What Just Happened: U.S. stock markets dared to be boring yesterday after Monday's plunge, treading water ahead of the Fed this afternoon. No sign of the terrible two's as the Treasury hosted a solid two-year auction. Asia ended up in overnight action.

What's Happening: Europe is trading higher. Back to the futures, in the pre-market the only way is up with equities posed to open higher at home. The dollar declined to two week lows. Oil is down and ten year Treasuries up.

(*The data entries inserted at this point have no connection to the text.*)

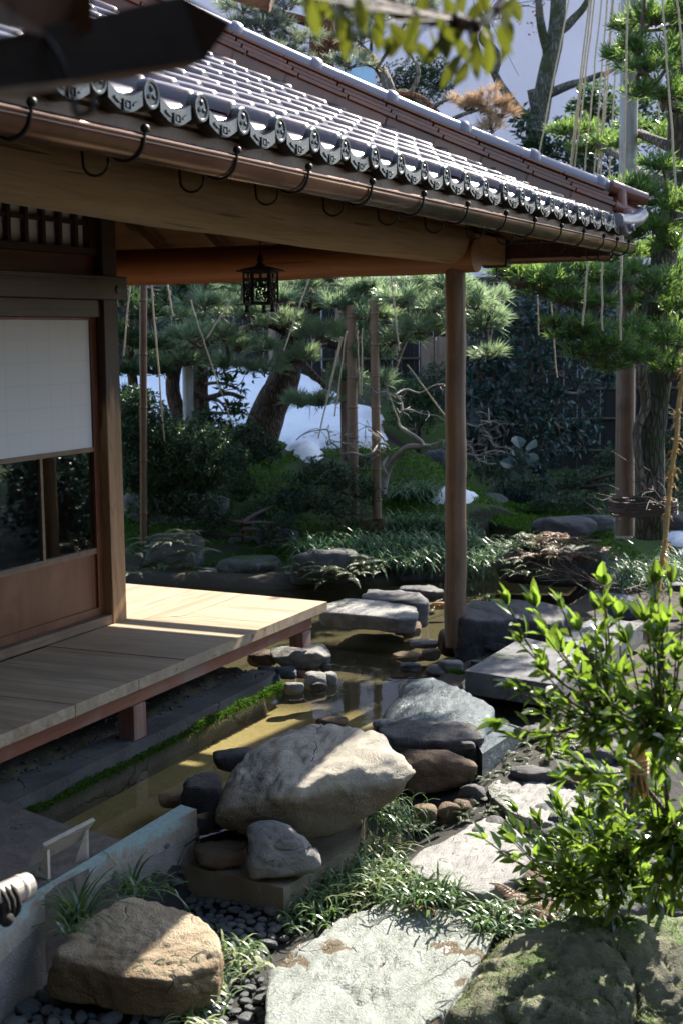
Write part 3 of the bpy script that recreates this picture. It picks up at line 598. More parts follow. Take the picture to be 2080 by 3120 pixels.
# lavender building behind the garden
bc = dl(25.5, 5., -.4); bl = thing('neighbour_building', 'tall plain lavender plastered building rising behind the garden fence', 'building', bc)
H0 = 11.8
def wallmat():
    m, nt, out = NT('lavender_plaster'); g = G(nt); o = g.coord('Object'); a = g.noise(o, .7, 6, .6); b = g.noise(g.coord('Object', (2.2, 2.2, .35)), 1.2, 6, .7); c = g.noise(o, 14, 6, .75)
    col = g.mix(g.fr(a, .3, .7), (.76, .64, .69), (.84, .715, .77)); col = g.mix(g.math('MULTIPLY', g.fr(b, .5, .75), .35), col, (.47, .43, .48)); col = g.mix(g.math('MULTIPLY', g.fr(c, .62, .74), .35), col, (.52, .47, .51))
    g.lk(g.pr(col, .9, g.bump(c, .5, .02)), out.inputs[0]); return m
M['plaster'] = wallmat()
mb = MB(); mb.obox(bc+ZU*H0/2, RH, FH, (22., 3.2, H0)); obj('wall', mb, M['plaster'], bl)
mb = MB(); mb.obox(bc+ZU*(H0+.12), RH, FH, (22.3, 3.5, .24)); obj('parapet', mb, M['conc'], bl)
def wallpt(fr, x, y, D=23.86): return atd(*P(fr, x, y), D)
a, b = wallpt('F', 795, 110), wallpt('F', 860, 232); mb = MB(); mb.obox((a+b)/2, RH, FH, (abs((b-a)@RH), .06, a[2]-b[2])); pb = obj('window', mb, plain('pale_blue_panel', (.33, .50, .66), .3, 0, .06, 3, .05), bl, 'pale blue frosted window')
mb = MB(); mb.tube([wallpt('F', 790, 60, 23.75), wallpt('F', 790, 240, 23.75)], .05, 8, 1); obj('drainpipe', mb, M['palepole'], bl)
# dark fence with thin horizontal rails
fz0, fz1 = -.35, 2.28; FD = 19.4
fence = thing('garden_fence', 'dark charred board fence with thin bamboo rails at the back', 'fence', dl(FD, 1., fz0))
mb = MB(); L = -6.
while L < 9.:
    w = .045+.03*random.random(); mb.obox(dl(FD+.02*random.random(), L, (fz0+fz1)/2), RH, FH, (w, .025, fz1-fz0)); L += w+.0005
obj('board_panel', mb, M['fence'], fence); mb = MB()
for z in (.0, .42, .84, 1.26, 1.66, 2.02): 
    mb = MB(); mb.tube([dl(FD-.05, -6+k*3., z+.02*random.random()) for k in range(6)], .018, 6, 2); obj('rail', mb, M['fencerail'], fence)
mb = MB(); mb.obox(dl(FD, 1.5, fz1+.04), RH, FH, (15.2, .14, .07)); obj('cap', mb, M['darkwood'], fence)
for L in (-4.2, -2.1, -.9, 0., 2.1, 4.2, 6.3):
    mb = MB(); mb.tube([dl(FD-.12, L, fz0), dl(FD-.12, L, fz1-.03)], .055, 8, 1); obj('post', mb, M['brownpole'] if L in (-.9, 0.) else M['fence'], fence)
mb = MB(); pa, pb_ = atd(*P('c6', 850, 60), 18.9), atd(*P('c6', 1225, 345), 18.9)
for k in range(4): 
    c = pa + (pb_-pa)*((k+.5)/4); mb.obox((c[0], c[1], (pa[2]+pb_[2])/2), RH, FH, (abs((pb_-pa)@RH)/4-.012, .04, pa[2]-pb_[2]), .006)
c = (pa+pb_)/2; so_ = obj('board_screen', mb, M['brownpole'], None, org=(c[0], c[1], pb_[2])); tag(so_, 'weathered tan board screen propped against the dark fence behind the post', 'screen')
mb = MB(); mb.obox((c[0], c[1], (pb_[2]+gz(c[0], c[1]))/2), RH, FH, (1.5, .3, pb_[2]-gz(c[0], c[1])+.02)); tag(obj('stone_plinth', mb, M['dark'], org=(c[0], c[1], gz(c[0], c[1]))), 'dark stone plinth carrying the tan board screen', 'plinth')
# ------------------------------------------------------------------ the house with its veranda and tiled roof
HO = np.array([6.0, 4.5, -.32]); house = thing('tea_house', 'wooden pavilion with tiled hip roof, paper screen and open veranda over the pond', 'house', HO)
WY = 4.52
EZ, EY, HX = 2.235, 2.15, 9.05           # eave height, eave line, right eave
def roofh(v): return .41*v+.030*v*v if v < 2.5 else 1.2125+.54*(v-2.5)      # concave slope
def roofz(y): return EZ + roofh(y-EY)
PIT = .257
def tilefield(u0, n, vlen, org, ux, vx):
    """pantiles in columns along ux, courses up vx (horizontal run), clipped per column to vlen(u)"""
    mb = MB(); ns = 11; us = np.linspace(0, 1, ns); prof = np.where(us < .38, .046*np.sin(PI*np.clip(us/.38, 0, 1))**.8, -.016*np.sin(PI*np.clip((us-.38)/.62, 0, 1)))
    for k in range(n):
        u = u0+k*PIT; vl = vlen(u+PIT/2)
        if vl <= .05: continue
        nc = int(math.ceil(vl/.21))
        for c in range(nc):
            v0, v1 = c*.21, min((c+1)*.21, vl)+.03; j = random.uniform(-.004, .004); jj = random.uniform(-.004, .004); V = []
            for v, lift in ((v0, -.014), (v0, .026), (v0+.008, .032), (v0+.09, .024), (v1, .002)):
                for a, h in zip(us, prof):
                    edge = .8 if lift < 0 else 1.
                    V.append(org + ux*(u+a*PIT+jj) + vx*v + ZU*(roofh(v) + lift + h*edge + j))
            V = np.array(V); rr = random.random(); F = [(r*ns+q, r*ns+q+1, (r+1)*ns+q+1, (r+1)*ns+q) for r in range(3) for q in range(ns-1)]
            mb.add(V[:2*ns], F[:ns-1], rr); mb.add(V[ns:], F, rr)      # nose kept apart so that its edge stays sharp
    return mb
XV, YV = np.array([1., 0, 0]), np.array([0, 1., 0])
RIDY = 6.6
mb = tilefield(-8.*PIT+3.423-PIT*.2, 31, lambda x: min(RIDY-EY, HX+.0-x), np.array([0, EY, EZ]), XV, YV)
roof = obj('roof', mb, M['tile'], house, smooth=True)
mb = tilefield(EY+.1, 34, lambda y: min(y-EY-.24, RIDY*2-EY-y, 4.2), np.array([HX, 0, EZ]), YV, -XV); obj('side_tiles', mb, M['tile'], roof, smooth=True)
mb = MB(); mb.add([(-1, RIDY, roofz(RIDY)+.02), (HX-RIDY+EY, RIDY, roofz(RIDY)+.02), (HX, 2*RIDY-EY, EZ), (-1, 2*RIDY-EY, EZ)], [(0, 1, 2, 3)]); obj('rear_slope', mb, M['tile'], roof)
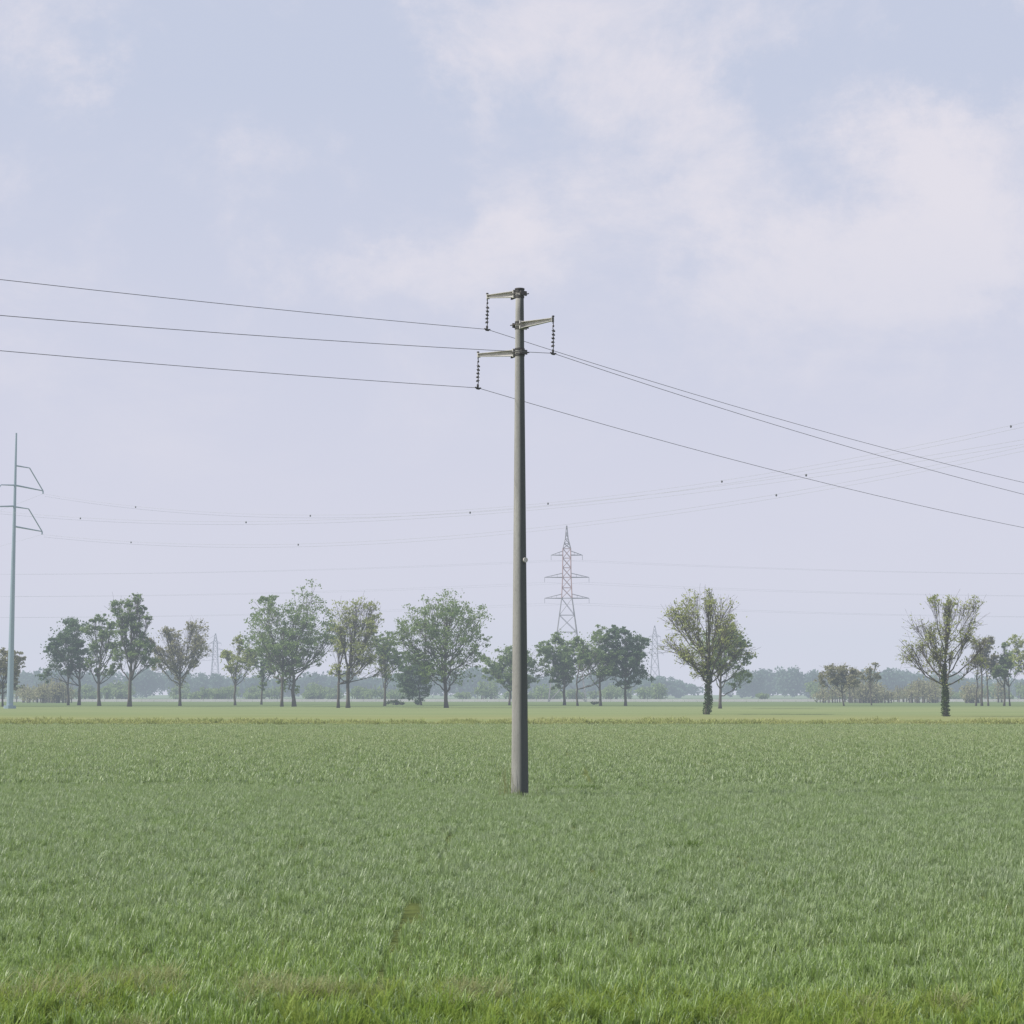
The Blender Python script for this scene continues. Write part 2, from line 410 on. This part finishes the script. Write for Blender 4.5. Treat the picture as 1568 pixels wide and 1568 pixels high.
# ---------------------------------------------------------------- lattice pylons
def lattice(name,u,Y,vt,arms,m,m2,thick=.14):
    X=at(u,900,Y)[0]; e=empty(name,(X,Y,0)); px=Y/F
    z=lambda v: at(u,v,Y)[2]
    prof=arms['prof']
    zz=[0]+[z(v) for v,_ in prof]; ww=[prof[0][1]*px*1.9]+[w*px for _,w in prof]
    L=MB(); U=MB()
    for i in range(len(zz)-1):
        B=U if arms.get('red',(9e9,0))[0]<= (zz[i]+zz[i+1])/2 <=arms.get('red',(0,0))[1] else L
        seg=max(1,int(round((zz[i+1]-zz[i])/max(2.2*(ww[i]+ww[i+1])/2*1.1,2.0)))); 
        for j in range(seg):
            za=zz[i]+(zz[i+1]-zz[i])*j/seg; zb=zz[i]+(zz[i+1]-zz[i])*(j+1)/seg
            wa=ww[i]+(ww[i+1]-ww[i])*j/seg; wb=ww[i]+(ww[i+1]-ww[i])*(j+1)/seg
            ca=[np.array([sx*wa,sy*wa,za]) for sx,sy in ((-1,-1),(1,-1),(1,1),(-1,1))]
            cb=[np.array([sx*wb,sy*wb,zb]) for sx,sy in ((-1,-1),(1,-1),(1,1),(-1,1))]
            for q in range(4):
                q2=(q+1)%4
                B.tube([ca[q],cb[q]],thick,4); B.tube([ca[q],cb[q2]],thick*.55,4); B.tube([ca[q2],cb[q]],thick*.55,4); B.tube([cb[q],cb[q2]],thick*.5,4)
    tips=[]
    for v,wl in arms['arms']:
        za=z(v); w=np.interp(za,zz,ww)
        for sg in (-1,1):
            tip=np.array([sg*wl*px,0,za]); 
            for sy in (-1,1):
                L.tube([(sg*w,sy*w,za),tip],thick*.8,4); L.tube([(sg*w,sy*w,za+1.3),tip],thick*.5,4)
            for t in (.3,.6):
                pa=np.array([sg*w,0,za])*(1-t)+tip*t; L.tube([pa,pa+np.array([0,0,1.3*(1-t)])],thick*.4,4)
            L.tube([tip,tip-np.array([0,0,1.6])],thick*.5,5)
            tips.append(tip-np.array([0,0,1.6])+np.array([X,Y,0]))
    L.obj('lattice_frame',m,e)
    if U.n: U.obj('painted_section',m2,e)
    return tips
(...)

What Will Happen: Plenty of food for thought on the earnings front with results from both Darden (DRI) and CKE Restaurants (CKR). Fitting, for the business section of today's NY Times talks about how price wars in the casual dining front are evident from Ruby Tuesday (RT) to T.G.I. Friday's ("discounts force restaurants to eat their own lunch"). Recessionary times are clearly forcing customers to tighten their belts, if only to loosen them again after indulging in heaps of cheap eats. Nike (NKE), American Greetings (AM), and Bed Bath & Beyond (BBBY) also report today.

On the economy, we get durable goods orders at 8:30 AM Eastern. May new home sales are out ninety minutes later, a less important metric than existing sales but one which should still command attention on the day Ed McMahon is America's lead obituary. When television's best loved sidekick fought foreclosure on his Beverley Hills mansion last year he became an unlikely poster child for the financial crisis at age 85. Hopefully he just received a warmer welcome at the Pearly gates than that afforded by Southern California's gated communities. And we wait with bated breath for the Fed at 2:15. Rates seem certain to remain at historic lows, but any smoke signals as to future monetary intent will be scrutinized at trading desks worldwide.

Happenstance: Today's wild card will be the words Bernanke & Co employ in the FOMC's policy statement. Assuming his ego has recovered from yesterday's attack editorial in The Wall Street Journal, the chairman can at least be relied upon to communicate in clear English, a skill seldom seen in his predecessor. 'Helicopter Ben' has to get it right for stocks to take off.